Além disso, essa abordagem contribui com benefícios econômicos e ambientais. Sistemas híbridos podem reduzir os custos específicos de geração de energia, minimizar os impactos ambientais e aumentar a resiliência frente a eventos climáticos extremos. Não menos importante, a complementaridade promove o diálogo entre diferentes setores — acadêmico, industrial e governamental — incentivando parcerias para o desenvolvimento de políticas públicas e tecnologias que integrem fontes renováveis.

Um artigo publicado pela Energy em 2018, por exemplo, explora o emprego do conceito de complementaridade para melhorar a confiabilidade de sistemas híbridos. Em outro artigo, publicado em 2021, o armazenamento hibrido em baterias e em usina hidrelétrica reversível é estudado para melhorar a integração de um sistema híbrido de energia com vários recursos renováveis diferentes.

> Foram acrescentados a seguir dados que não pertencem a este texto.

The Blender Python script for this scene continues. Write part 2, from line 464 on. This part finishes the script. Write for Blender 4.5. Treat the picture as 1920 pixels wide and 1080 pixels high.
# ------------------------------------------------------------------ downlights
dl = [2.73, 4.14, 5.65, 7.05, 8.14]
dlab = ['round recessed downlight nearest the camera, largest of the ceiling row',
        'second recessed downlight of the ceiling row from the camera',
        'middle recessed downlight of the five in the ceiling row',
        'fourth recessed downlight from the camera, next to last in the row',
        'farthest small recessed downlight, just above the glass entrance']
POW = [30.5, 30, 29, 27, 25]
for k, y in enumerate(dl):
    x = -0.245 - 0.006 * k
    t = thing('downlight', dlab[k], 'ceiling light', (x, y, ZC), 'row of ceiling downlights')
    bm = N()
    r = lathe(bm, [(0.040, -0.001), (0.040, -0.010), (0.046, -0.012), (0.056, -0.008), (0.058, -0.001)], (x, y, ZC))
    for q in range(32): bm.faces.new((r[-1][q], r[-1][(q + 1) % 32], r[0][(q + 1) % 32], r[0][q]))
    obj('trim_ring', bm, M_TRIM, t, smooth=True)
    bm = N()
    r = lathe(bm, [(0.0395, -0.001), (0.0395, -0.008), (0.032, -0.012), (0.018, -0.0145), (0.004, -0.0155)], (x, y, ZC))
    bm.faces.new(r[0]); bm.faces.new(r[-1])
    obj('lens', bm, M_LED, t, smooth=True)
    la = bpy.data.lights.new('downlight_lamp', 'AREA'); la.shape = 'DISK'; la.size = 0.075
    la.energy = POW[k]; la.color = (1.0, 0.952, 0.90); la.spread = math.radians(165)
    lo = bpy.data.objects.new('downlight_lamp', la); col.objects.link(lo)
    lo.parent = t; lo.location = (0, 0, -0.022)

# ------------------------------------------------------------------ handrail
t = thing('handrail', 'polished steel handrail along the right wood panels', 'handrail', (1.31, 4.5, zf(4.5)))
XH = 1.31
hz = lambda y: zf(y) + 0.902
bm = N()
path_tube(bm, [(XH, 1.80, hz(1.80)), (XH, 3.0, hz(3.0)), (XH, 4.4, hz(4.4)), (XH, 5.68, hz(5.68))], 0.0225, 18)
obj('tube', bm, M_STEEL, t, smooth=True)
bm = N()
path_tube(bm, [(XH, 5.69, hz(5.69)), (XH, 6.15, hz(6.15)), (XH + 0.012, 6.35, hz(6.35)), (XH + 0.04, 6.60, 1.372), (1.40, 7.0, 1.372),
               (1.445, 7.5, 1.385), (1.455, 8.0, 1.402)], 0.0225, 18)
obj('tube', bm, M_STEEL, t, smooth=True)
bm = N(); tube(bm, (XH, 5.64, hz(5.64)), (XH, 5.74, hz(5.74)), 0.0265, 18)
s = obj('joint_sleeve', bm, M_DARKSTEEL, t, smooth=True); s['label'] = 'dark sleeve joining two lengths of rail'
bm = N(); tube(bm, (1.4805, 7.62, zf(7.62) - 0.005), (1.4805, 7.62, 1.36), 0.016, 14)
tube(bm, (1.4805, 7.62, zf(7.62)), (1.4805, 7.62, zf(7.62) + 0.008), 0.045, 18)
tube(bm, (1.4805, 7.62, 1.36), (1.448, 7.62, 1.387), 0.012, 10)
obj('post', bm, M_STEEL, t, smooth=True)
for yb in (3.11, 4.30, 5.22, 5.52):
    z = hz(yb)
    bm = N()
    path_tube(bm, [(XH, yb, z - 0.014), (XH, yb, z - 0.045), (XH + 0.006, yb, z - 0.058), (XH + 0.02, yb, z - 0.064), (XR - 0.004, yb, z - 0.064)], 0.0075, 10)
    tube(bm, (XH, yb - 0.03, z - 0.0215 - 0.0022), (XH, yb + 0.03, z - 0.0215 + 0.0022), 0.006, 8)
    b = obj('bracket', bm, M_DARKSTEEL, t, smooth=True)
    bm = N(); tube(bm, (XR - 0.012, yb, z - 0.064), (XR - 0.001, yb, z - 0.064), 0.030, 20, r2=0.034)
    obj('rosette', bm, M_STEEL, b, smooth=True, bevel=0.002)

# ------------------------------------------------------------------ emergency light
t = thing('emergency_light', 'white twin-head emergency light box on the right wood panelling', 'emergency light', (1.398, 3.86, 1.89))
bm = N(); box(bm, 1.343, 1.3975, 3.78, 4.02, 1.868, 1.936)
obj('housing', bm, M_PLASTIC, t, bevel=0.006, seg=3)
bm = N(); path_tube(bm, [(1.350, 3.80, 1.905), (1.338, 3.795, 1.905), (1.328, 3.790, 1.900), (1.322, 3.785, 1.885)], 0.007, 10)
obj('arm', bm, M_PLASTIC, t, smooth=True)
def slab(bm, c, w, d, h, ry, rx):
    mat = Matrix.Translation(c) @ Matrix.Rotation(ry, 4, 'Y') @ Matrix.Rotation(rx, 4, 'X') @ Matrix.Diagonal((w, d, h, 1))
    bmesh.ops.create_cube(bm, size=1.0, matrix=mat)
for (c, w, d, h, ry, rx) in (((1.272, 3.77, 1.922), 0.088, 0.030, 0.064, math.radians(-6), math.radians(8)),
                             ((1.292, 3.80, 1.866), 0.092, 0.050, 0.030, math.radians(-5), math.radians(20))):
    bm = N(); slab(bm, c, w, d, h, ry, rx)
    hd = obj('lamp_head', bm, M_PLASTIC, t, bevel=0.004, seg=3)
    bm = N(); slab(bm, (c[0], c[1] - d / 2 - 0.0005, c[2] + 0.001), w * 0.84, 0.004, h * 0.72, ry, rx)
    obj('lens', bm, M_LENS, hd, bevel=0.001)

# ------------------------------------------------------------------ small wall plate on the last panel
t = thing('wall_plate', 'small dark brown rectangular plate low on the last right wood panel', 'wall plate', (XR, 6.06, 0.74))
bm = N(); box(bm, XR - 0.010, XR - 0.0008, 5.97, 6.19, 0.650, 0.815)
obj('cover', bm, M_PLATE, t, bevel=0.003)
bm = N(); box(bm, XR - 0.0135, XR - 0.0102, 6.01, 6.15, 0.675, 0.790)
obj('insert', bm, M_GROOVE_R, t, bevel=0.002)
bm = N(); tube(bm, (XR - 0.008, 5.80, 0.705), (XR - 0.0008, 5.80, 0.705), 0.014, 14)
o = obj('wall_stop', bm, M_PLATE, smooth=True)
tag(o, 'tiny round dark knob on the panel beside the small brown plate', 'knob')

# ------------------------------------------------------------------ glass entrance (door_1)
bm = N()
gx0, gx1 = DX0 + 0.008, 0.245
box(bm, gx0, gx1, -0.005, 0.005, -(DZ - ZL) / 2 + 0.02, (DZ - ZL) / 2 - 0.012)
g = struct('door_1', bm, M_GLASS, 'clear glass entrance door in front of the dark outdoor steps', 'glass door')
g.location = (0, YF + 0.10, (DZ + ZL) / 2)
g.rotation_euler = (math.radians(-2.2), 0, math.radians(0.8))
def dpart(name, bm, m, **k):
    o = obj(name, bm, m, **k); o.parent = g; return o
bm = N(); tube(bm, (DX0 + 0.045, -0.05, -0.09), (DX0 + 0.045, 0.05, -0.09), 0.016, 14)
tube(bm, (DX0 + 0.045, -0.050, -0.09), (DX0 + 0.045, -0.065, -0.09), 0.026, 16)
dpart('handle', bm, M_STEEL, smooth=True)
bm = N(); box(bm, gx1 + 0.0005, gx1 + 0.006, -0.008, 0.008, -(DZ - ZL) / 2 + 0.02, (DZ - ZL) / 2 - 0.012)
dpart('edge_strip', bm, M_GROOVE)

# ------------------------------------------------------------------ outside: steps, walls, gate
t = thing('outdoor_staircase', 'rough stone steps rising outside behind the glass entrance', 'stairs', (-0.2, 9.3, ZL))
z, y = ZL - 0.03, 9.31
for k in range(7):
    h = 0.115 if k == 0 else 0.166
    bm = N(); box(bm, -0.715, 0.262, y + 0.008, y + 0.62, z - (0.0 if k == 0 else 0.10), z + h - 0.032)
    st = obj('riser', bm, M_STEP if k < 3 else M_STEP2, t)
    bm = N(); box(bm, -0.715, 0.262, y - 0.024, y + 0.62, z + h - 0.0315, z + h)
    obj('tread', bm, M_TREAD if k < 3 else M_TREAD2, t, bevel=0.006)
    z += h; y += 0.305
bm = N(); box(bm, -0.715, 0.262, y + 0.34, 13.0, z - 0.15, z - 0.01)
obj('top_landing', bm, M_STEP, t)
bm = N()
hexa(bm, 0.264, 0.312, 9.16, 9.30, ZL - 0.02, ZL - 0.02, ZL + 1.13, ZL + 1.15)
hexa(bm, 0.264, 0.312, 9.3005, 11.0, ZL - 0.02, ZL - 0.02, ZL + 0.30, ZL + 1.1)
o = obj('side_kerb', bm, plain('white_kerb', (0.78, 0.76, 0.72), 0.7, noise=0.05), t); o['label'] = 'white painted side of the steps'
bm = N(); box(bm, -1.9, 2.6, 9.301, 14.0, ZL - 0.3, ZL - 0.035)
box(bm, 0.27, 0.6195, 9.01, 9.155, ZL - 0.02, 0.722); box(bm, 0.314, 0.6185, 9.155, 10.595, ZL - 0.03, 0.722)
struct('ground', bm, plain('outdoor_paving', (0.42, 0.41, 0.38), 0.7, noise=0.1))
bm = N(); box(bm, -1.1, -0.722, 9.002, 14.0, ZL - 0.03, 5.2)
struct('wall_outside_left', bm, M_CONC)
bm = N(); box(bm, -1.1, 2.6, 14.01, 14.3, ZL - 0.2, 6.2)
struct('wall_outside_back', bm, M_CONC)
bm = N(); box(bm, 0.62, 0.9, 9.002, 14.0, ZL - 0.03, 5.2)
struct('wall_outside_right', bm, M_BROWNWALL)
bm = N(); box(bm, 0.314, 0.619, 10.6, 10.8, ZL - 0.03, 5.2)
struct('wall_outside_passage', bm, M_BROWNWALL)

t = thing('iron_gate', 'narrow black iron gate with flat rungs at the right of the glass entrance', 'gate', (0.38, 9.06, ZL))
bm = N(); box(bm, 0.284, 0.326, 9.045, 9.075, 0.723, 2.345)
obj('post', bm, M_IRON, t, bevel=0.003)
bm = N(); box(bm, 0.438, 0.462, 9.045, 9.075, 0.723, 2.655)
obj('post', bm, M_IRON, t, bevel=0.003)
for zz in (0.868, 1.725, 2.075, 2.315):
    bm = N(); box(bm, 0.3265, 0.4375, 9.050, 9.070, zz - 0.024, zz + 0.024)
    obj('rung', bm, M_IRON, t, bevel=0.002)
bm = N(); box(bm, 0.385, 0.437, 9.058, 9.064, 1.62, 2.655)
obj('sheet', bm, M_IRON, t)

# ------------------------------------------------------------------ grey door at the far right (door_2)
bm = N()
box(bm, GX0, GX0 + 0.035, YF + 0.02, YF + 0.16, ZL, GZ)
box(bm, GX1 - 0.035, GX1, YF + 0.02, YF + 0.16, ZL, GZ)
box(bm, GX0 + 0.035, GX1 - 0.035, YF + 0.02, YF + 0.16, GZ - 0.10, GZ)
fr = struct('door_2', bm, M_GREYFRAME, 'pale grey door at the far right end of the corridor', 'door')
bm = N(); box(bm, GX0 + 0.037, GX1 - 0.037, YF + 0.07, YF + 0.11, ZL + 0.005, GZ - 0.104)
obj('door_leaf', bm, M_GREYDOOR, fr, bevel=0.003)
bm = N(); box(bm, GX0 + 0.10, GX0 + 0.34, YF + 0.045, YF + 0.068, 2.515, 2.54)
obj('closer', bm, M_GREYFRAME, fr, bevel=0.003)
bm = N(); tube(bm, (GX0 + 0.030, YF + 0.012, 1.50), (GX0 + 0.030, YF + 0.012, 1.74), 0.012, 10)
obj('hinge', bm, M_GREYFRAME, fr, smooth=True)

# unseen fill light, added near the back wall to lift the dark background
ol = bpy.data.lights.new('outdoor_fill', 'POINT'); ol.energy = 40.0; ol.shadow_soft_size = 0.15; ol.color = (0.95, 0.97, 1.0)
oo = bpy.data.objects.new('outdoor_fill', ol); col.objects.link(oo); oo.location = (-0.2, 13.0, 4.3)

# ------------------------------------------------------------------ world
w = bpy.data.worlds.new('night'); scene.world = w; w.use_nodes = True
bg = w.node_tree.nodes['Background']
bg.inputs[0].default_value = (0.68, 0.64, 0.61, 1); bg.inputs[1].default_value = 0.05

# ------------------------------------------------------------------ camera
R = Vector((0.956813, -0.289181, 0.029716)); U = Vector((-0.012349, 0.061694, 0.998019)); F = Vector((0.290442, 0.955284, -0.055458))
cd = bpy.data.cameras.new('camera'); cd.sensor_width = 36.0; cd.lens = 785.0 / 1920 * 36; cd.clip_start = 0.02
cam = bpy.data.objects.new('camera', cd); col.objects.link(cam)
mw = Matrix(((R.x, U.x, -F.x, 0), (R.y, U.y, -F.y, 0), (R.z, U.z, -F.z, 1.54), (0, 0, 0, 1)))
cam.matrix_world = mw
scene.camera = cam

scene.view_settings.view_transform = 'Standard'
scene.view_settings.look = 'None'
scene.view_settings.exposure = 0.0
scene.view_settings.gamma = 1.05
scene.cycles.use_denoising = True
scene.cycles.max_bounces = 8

Os resultados deste artigo de 2021 apontam custos de energia entre €0.047/kWh e €0.095/kWh, próximo de valores reais e próximo de valores presentes na literatura.

Em resumo

O conceito de complementaridade energética não deve permanecer restrito aos meios acadêmicos. Ele é uma ferramenta valiosa para enfrentar os desafios energéticos do futuro de forma sustentável e eficiente. Ao levar o tema para além das universidades e laboratórios de pesquisa, podemos inspirar mudanças práticas e inovadoras. Afinal, cada vez mais, a complementaridade entre fontes como solar, eólica e hidrelétrica demonstra ser uma oportunidade única de repensar nosso modo de consumir e produzir energia.